**Required task**
Restate word for word the lines of the data below, from the first through the one that has "(.19, .23, .17, .21), 'darkboard')".

^^^^

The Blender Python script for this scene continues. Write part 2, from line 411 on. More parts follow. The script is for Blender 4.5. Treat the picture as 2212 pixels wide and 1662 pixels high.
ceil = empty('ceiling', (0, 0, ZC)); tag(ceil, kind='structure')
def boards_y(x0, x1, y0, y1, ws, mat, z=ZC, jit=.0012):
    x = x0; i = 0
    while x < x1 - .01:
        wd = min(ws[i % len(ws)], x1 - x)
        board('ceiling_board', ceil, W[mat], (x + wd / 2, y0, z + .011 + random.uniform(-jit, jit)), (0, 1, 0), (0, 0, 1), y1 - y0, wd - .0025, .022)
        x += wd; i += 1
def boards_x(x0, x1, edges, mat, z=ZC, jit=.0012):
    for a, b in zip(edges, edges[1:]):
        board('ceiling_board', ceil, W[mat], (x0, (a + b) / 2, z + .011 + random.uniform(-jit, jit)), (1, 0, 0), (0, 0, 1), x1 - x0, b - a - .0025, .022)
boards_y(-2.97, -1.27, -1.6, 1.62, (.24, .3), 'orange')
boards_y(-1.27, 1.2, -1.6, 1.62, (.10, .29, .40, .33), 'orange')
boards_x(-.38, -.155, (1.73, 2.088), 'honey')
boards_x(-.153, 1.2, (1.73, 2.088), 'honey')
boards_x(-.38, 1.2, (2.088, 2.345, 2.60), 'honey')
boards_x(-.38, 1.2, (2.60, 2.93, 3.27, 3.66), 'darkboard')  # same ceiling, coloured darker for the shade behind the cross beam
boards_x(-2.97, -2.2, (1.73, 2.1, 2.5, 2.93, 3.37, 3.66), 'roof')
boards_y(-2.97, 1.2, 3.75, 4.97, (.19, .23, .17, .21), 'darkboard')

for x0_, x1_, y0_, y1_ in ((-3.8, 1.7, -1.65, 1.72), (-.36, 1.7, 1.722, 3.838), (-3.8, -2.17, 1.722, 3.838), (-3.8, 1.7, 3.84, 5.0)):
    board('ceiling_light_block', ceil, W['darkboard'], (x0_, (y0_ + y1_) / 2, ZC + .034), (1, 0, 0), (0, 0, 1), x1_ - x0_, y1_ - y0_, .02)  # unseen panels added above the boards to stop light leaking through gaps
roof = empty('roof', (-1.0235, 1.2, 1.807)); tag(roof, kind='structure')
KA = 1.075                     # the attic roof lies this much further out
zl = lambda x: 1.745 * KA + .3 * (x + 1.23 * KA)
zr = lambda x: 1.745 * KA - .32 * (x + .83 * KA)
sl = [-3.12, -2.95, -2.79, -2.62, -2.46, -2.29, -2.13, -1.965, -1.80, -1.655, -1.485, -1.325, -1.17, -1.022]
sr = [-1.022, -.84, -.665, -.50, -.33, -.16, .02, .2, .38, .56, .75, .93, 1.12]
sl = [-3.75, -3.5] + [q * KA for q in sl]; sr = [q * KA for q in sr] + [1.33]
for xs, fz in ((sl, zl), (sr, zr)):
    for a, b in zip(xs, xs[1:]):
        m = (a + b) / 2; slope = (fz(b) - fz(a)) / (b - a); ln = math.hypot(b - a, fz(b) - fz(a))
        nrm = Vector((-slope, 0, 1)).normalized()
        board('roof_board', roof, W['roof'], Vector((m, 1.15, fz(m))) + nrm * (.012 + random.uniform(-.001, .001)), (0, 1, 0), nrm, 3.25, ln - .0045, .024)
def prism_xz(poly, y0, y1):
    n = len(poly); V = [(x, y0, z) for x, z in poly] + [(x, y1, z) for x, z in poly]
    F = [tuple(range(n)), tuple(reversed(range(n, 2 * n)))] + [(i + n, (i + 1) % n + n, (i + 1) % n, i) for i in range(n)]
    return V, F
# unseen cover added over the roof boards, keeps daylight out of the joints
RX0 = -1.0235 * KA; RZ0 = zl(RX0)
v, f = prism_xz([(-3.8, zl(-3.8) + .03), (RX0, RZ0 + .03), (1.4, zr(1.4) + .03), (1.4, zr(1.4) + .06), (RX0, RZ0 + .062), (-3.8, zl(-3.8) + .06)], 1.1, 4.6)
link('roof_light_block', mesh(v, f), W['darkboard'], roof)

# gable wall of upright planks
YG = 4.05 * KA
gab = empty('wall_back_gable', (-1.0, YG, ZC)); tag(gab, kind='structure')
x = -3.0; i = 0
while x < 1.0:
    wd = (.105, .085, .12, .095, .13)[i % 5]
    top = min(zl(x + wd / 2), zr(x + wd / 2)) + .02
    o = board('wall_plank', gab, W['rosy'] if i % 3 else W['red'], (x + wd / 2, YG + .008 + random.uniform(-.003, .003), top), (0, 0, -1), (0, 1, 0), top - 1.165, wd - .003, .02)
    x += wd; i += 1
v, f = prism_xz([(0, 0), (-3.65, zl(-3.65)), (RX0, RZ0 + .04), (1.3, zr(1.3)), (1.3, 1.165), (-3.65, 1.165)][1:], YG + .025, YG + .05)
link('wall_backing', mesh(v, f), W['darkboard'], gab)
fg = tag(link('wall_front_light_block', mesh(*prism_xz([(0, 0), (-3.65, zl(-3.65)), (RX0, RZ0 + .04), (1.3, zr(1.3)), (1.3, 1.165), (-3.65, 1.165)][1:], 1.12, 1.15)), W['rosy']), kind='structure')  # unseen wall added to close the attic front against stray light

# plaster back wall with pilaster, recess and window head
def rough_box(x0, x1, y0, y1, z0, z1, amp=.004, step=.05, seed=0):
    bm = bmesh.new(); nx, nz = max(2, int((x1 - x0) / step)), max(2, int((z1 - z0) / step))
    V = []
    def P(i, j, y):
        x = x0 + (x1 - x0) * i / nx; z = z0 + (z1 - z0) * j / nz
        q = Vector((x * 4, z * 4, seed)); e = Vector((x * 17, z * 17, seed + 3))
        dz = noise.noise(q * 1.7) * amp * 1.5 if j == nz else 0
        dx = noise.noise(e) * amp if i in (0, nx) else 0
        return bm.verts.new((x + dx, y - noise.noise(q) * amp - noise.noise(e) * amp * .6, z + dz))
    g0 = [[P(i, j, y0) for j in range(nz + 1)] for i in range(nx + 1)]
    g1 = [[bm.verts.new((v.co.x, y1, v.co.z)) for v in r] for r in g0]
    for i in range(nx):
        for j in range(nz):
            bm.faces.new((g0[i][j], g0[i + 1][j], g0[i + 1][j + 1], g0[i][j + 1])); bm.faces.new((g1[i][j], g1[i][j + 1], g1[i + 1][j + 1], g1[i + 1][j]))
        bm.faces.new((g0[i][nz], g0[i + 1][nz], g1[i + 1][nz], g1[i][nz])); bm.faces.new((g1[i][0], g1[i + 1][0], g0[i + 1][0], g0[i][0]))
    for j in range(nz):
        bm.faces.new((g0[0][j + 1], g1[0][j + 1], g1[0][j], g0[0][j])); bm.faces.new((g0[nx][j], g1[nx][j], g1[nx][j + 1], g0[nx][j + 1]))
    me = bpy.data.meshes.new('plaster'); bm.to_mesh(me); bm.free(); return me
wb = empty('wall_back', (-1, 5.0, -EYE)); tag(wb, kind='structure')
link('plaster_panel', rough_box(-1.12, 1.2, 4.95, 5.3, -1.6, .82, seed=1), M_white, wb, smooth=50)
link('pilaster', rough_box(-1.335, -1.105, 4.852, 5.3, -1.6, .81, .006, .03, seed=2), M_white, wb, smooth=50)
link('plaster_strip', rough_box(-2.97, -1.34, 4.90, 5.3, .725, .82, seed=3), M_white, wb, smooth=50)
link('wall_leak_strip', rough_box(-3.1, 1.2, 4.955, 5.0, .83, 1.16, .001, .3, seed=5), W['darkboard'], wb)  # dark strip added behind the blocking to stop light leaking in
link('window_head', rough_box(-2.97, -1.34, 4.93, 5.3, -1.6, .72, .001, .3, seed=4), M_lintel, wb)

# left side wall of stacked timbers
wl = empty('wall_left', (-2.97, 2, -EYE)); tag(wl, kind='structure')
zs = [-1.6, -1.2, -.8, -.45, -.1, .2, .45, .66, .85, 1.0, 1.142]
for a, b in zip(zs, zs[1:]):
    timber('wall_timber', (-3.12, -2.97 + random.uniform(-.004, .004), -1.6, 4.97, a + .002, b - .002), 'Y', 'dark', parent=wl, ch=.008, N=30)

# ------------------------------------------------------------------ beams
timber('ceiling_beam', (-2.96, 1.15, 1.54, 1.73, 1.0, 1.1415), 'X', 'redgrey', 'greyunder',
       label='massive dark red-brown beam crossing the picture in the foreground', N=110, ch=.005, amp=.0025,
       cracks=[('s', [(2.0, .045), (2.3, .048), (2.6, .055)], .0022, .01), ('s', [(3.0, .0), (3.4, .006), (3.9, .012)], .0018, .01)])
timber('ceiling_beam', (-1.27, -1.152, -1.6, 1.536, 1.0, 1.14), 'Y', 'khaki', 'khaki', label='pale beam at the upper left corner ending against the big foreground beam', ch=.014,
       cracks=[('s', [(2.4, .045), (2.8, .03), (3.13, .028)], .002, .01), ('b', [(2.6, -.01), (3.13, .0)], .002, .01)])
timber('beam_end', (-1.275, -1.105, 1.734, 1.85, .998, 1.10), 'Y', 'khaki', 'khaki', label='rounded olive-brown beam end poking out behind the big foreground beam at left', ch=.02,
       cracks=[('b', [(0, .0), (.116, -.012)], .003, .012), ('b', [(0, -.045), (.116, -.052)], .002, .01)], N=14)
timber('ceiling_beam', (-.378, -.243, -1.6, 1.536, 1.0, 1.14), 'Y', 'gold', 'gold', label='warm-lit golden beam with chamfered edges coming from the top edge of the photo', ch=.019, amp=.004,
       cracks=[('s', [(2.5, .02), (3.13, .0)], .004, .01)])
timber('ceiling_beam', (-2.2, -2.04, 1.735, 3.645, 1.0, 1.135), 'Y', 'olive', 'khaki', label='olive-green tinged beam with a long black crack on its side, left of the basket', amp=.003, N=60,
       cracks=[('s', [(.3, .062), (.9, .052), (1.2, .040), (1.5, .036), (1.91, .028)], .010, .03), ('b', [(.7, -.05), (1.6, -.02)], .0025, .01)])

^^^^

**Result of this task**
The Blender Python script for this scene continues. Write part 2, from line 411 on. More parts follow. The script is for Blender 4.5. Treat the picture as 2212 pixels wide and 1662 pixels high.
ceil = empty('ceiling', (0, 0, ZC)); tag(ceil, kind='structure')
def boards_y(x0, x1, y0, y1, ws, mat, z=ZC, jit=.0012):
    x = x0; i = 0
    while x < x1 - .01:
        wd = min(ws[i % len(ws)], x1 - x)
        board('ceiling_board', ceil, W[mat], (x + wd / 2, y0, z + .011 + random.uniform(-jit, jit)), (0, 1, 0), (0, 0, 1), y1 - y0, wd - .0025, .022)
        x += wd; i += 1
def boards_x(x0, x1, edges, mat, z=ZC, jit=.0012):
    for a, b in zip(edges, edges[1:]):
        board('ceiling_board', ceil, W[mat], (x0, (a + b) / 2, z + .011 + random.uniform(-jit, jit)), (1, 0, 0), (0, 0, 1), x1 - x0, b - a - .0025, .022)
boards_y(-2.97, -1.27, -1.6, 1.62, (.24, .3), 'orange')
boards_y(-1.27, 1.2, -1.6, 1.62, (.10, .29, .40, .33), 'orange')
boards_x(-.38, -.155, (1.73, 2.088), 'honey')
boards_x(-.153, 1.2, (1.73, 2.088), 'honey')
boards_x(-.38, 1.2, (2.088, 2.345, 2.60), 'honey')
boards_x(-.38, 1.2, (2.60, 2.93, 3.27, 3.66), 'darkboard')  # same ceiling, coloured darker for the shade behind the cross beam
boards_x(-2.97, -2.2, (1.73, 2.1, 2.5, 2.93, 3.37, 3.66), 'roof')
boards_y(-2.97, 1.2, 3.75, 4.97, (.19, .23, .17, .21), 'darkboard')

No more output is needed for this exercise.